After reading Andrew Follett’s article explaining why you shouldn’t worry about all of the UFOs in the news because videos of them “all have obvious potential terrestrial explanations,” let’s just say I had a few questions. I’ve lost track of the number of people who sent it to me on social media, and Follett and I wound up getting into a brief Twitter discussion of the subject. Why me? Well, for better or worse, I’ve become “the UFO guy” at the network where I normally publish my articles, and I’ll confess to having been somewhat obsessed with the subject over the years.
I have closely followed the ongoing Pentagon UFO stories (or UAP, unidentified aerial phenomena, as we’re supposed to call them today) ever since the New York Times dropped its bombshell article revealing the existence of the Pentagon’s Advanced Aerospace Threat Identification Program (AATIP) in December 2017. I’ve written extensively on the subject and try to keep my finger on the pulse of this saga.
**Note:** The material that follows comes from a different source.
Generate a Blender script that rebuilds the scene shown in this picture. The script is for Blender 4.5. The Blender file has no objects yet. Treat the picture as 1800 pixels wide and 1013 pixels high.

So I welcome the opportunity to respond to some of Follett’s observations.
Allow me to say up-front that I am not here to claim in any way that the bizarre craft being observed in our skies (and oceans and low-earth orbit) by military personnel — along with civilian aviators, elected officials, law-enforcement officers, and drunkards standing in cow fields — are “dem aliens.” (That’s the loving term humorously used by those in the ufology community.) There is, to my knowledge, no evidence that’s been made available to the public that would definitively prove or even persuasively suggest the existence of any type of extraterrestrial intelligence here on our planet. Whether any governmental or military entities around the world are in possession of such evidence remains an open question.